KISS ..keep it simple stupid.

…or don’t, if you prefer S.N.A.F.U.

The recent release of my Enchanted Forest Environment Pack was well received and I’ve had a lot of positive feedback on it so far. Granted it’s only been live for two and a half days, so I may be celebrating a little prematurely.

It’s been a very busy month for me and looks to stay that way for the foreseeable future.

I put in a very long four weeks on a seriously kick @$$ project for Bad Habit Software, game environment, avatars, load screens, GUI’s, and particles effects. That’s wrapping up and now I find myself immersed in two new environments development projects. But it’s too soon to show them off, so I’m getting a little ahead of myself.

Obligatory post image: this is a screen cap of a MudBox sculpt I  started on last night.  One of about a dozen I’ve done this week. Still a long way to go on this one.

sculpt1

The reality of most game development is that high-end asset generation (normal maps, specular, ambient occlusion, etc) via Sub-D modeling or high poly sculpts, often simply isn’t justified by the time involved.

Unless you are talking about character generation and a few other exceptions, the bulk of content is best (bang for your buck) created via tools like Crazy Bump, or Shader Map Pro.

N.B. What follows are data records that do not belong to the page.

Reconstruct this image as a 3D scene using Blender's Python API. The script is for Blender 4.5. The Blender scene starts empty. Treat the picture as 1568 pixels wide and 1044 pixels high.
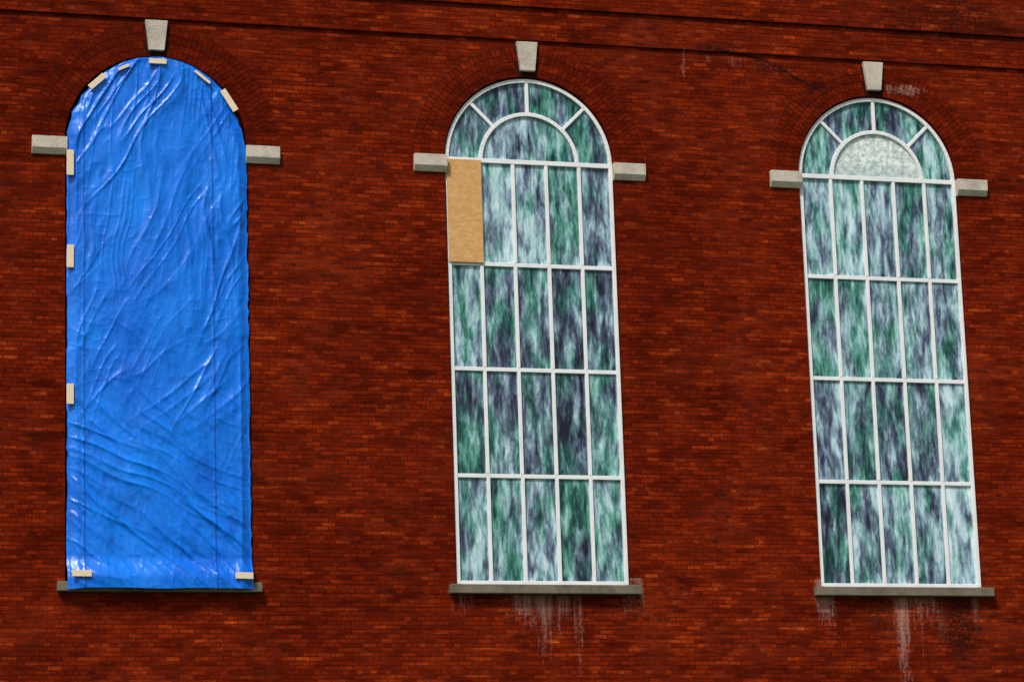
import bpy, bmesh, math, random
import numpy as np
from mathutils import Matrix, Vector
random.seed(7); rng=np.random.default_rng(11)
scn=bpy.context.scene
Z0=7.45; R=1.3; H=6.336; S=5.607
ZS=Z0+H
CX=[-S,0,S]

# ---------------------------------------------------------------- helpers
def link(o,parent=None):
    scn.collection.objects.link(o)
    if parent: o.parent=parent
    return o
def empty(name,parent=None,loc=(0,0,0)):
    o=bpy.data.objects.new(name,None); o.location=loc; o.empty_display_size=.3
    return link(o,parent)
def mesh_obj(name,V,F,mat,parent=None,attr=None,bevel=0,smooth=False):
    me=bpy.data.meshes.new(name); me.from_pydata([tuple(v) for v in V],[],F); me.update()
    if attr is not None:
        a=me.attributes.new('rnd','FLOAT_COLOR','FACE')
        for i,c in enumerate(attr): a.data[i].color=(c[0],c[1],c[2],1)
    me.materials.append(mat)
    if smooth:
        for p in me.polygons: p.use_smooth=True
    o=bpy.data.objects.new(name,me); link(o,parent)
    if bevel:
        m=o.modifiers.new('b','BEVEL'); m.width=bevel; m.segments=2; m.limit_method='ANGLE'
    return o
class MB:
    def __init__(s): s.V=[];s.F=[];s.A=[]
    def box8(s,P,a=(0,0,0)):
        n=len(s.V); s.V+=P
        for f in ((0,3,2,1),(4,5,6,7),(0,1,5,4),(1,2,6,5),(2,3,7,6),(3,0,4,7)):
            s.F.append(tuple(n+i for i in f)); s.A.append(a)
    def box(s,x0,x1,y0,y1,z0,z1,a=(0,0,0)):
        s.box8([(x0,y0,z0),(x1,y0,z0),(x1,y1,z0),(x0,y1,z0),(x0,y0,z1),(x1,y0,z1),(x1,y1,z1),(x0,y1,z1)],a)
    def quadprism(s,q,y0,y1,a=(0,0,0)):
        s.box8([(q[0][0],y0,q[0][1]),(q[1][0],y0,q[1][1]),(q[1][0],y1,q[1][1]),(q[0][0],y1,q[0][1]),
                (q[3][0],y0,q[3][1]),(q[2][0],y0,q[2][1]),(q[2][0],y1,q[2][1]),(q[3][0],y1,q[3][1])],a)
    def arc(s,cx,cz,r0,r1,a0,a1,y0,y1,n,a=(0,0,0)):
        for i in range(n):
            t0=a0+(a1-a0)*i/n; t1=a0+(a1-a0)*(i+1)/n
            p=lambda r,t:(cx+r*math.cos(t),cz+r*math.sin(t))
            s.quadprism([p(r0,t0),p(r1,t0),p(r1,t1),p(r0,t1)],y0,y1,a)
    def obj(s,name,mat,parent=None,bevel=0,attr=False):
        return mesh_obj(name,s.V,s.F,mat,parent,s.A if attr else None,bevel)

class NT:
    def __init__(s,name):
        s.m=bpy.data.materials.new(name); s.m.use_nodes=True; s.t=s.m.node_tree; s.n=s.t.nodes
        s.b=s.n['Principled BSDF']
    def new(s,ty,**k):
        n=s.n.new(ty)
        for a,v in k.items(): setattr(n,a,v)
        return n
    def put(s,sock,v):
        if v is None: return
        if isinstance(v,bpy.types.NodeSocket): s.t.links.new(v,sock)
        else: sock.default_value=v
    def math(s,op,a,b=None,c=None,clamp=False):
        n=s.new('ShaderNodeMath',operation=op,use_clamp=clamp)
        s.put(n.inputs[0],a); s.put(n.inputs[1],b); s.put(n.inputs[2],c); return n.outputs[0]
    def vmul(s,v,k):
        n=s.new('ShaderNodeVectorMath',operation='MULTIPLY'); s.put(n.inputs[0],v); s.put(n.inputs[1],k); return n.outputs[0]
    def vadd(s,v,k):
        n=s.new('ShaderNodeVectorMath',operation='ADD'); s.put(n.inputs[0],v); s.put(n.inputs[1],k); return n.outputs[0]
    def noise(s,vec,scale=1,detail=4,rough=.55,dist=0,col=False):
        n=s.new('ShaderNodeTexNoise'); s.put(n.inputs['Vector'],vec)
        n.inputs['Scale'].default_value=scale; n.inputs['Detail'].default_value=detail
        n.inputs['Roughness'].default_value=rough; n.inputs['Distortion'].default_value=dist
        return n.outputs[1 if col else 0]
    def ramp(s,f,st,interp='LINEAR'):
        n=s.new('ShaderNodeValToRGB'); s.put(n.inputs[0],f); cr=n.color_ramp; cr.interpolation=interp
        while len(cr.elements)<len(st): cr.elements.new(.5)
        for e,(p,c) in zip(cr.elements,st):
            e.position=p; e.color=(*c,1) if len(c)==3 else c
        return n.outputs[0]
    def mix(s,f,a,b,bt='MIX'):
        n=s.new('ShaderNodeMix',data_type='RGBA',blend_type=bt)
        s.put(n.inputs[0],f)
        for i,v in ((6,a),(7,b)):
            if isinstance(v,tuple): v=(*v,1) if len(v)==3 else v
            s.put(n.inputs[i],v)
        return n.outputs[2]
    def mr(s,v,a,b,c=0.,d=1.,smooth=False):
        n=s.new('ShaderNodeMapRange'); n.interpolation_type='SMOOTHSTEP' if smooth else 'LINEAR'
        s.put(n.inputs[0],v)
        for i,x in zip((1,2,3,4),(a,b,c,d)): s.put(n.inputs[i],x)
        return n.outputs[0]
    def bump(s,h,strength,dist,prev=None):
        n=s.new('ShaderNodeBump'); n.inputs['Strength'].default_value=strength; n.inputs['Distance'].default_value=dist
        s.put(n.inputs['Height'],h)
        if prev: s.put(n.inputs['Normal'],prev)
        return n.outputs[0]
    def obj(s): return s.new('ShaderNodeTexCoord').outputs['Object']
    def sep(s,v):
        n=s.new('ShaderNodeSeparateXYZ'); s.put(n.inputs[0],v); return n.outputs
    def comb(s,x,y,z):
        n=s.new('ShaderNodeCombineXYZ')
        for i,v in enumerate((x,y,z)): s.put(n.inputs[i],v)
        return n.outputs[0]
    def fin(s,col=None,rough=None,nrm=None,spec=.5):
        s.put(s.b.inputs['Base Color'],(*col,1) if isinstance(col,tuple) else col)
        if rough is not None: s.put(s.b.inputs['Roughness'],rough)
        if nrm is not None: s.put(s.b.inputs['Normal'],nrm)
        s.b.inputs['Specular IOR Level'].default_value=spec
        return s.m

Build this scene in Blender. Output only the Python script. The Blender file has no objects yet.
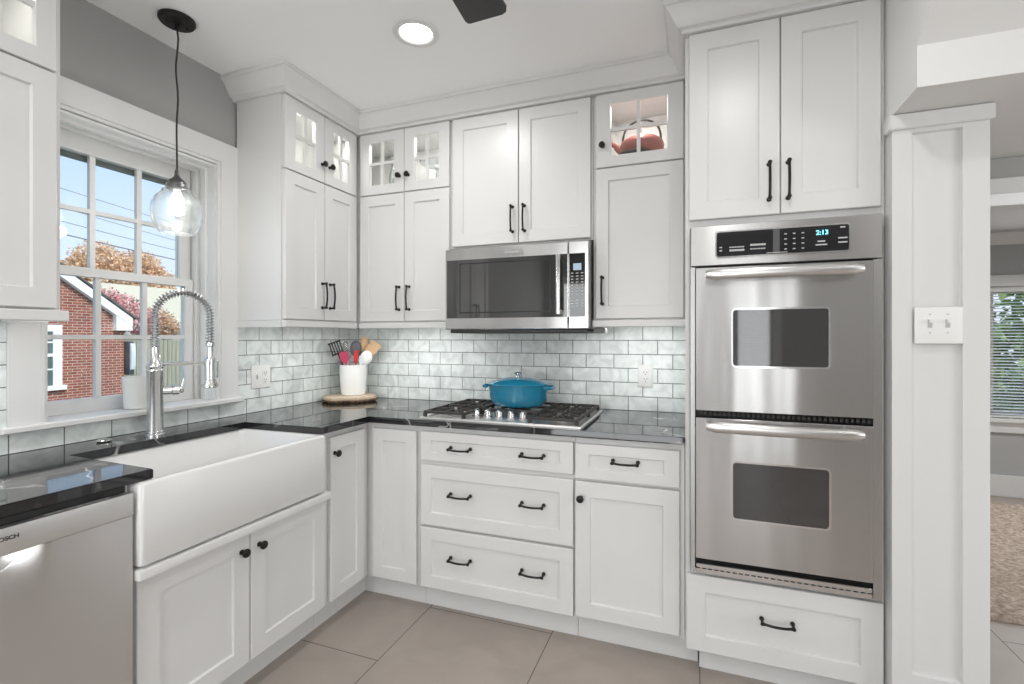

However, knowing when to make that call requires you to know the in’s and out’s of both. It takes a master to make a complicated task seem simple. And there are no short cuts getting there.

But there are principles and practices that will help you along the way. Sort of like “Don’t take candy from strangers …unless they’re distracted”, and  “Never pee uphill”, or that there is no right answer to “do these pants make me look fat”, which inevitably leads to your evening being F.U.B.A.R’d.

Einstein’s said “everything should be made as simple as possible, but no simpler”. Or as Da Vinci  put it “Simplicity is the ultimate sophistication”.

At the end of the day, time really is money. The sooner a developer learns to reconcile that with the passion for their craft as an artist, coder, or otherwise, the happier and more effective they will be. That’s no easy juggleing act.

I was going to write more about this from a project planning perspective, but the sun is shining, so I’m going for a run.

I hope everyone has a great weekend.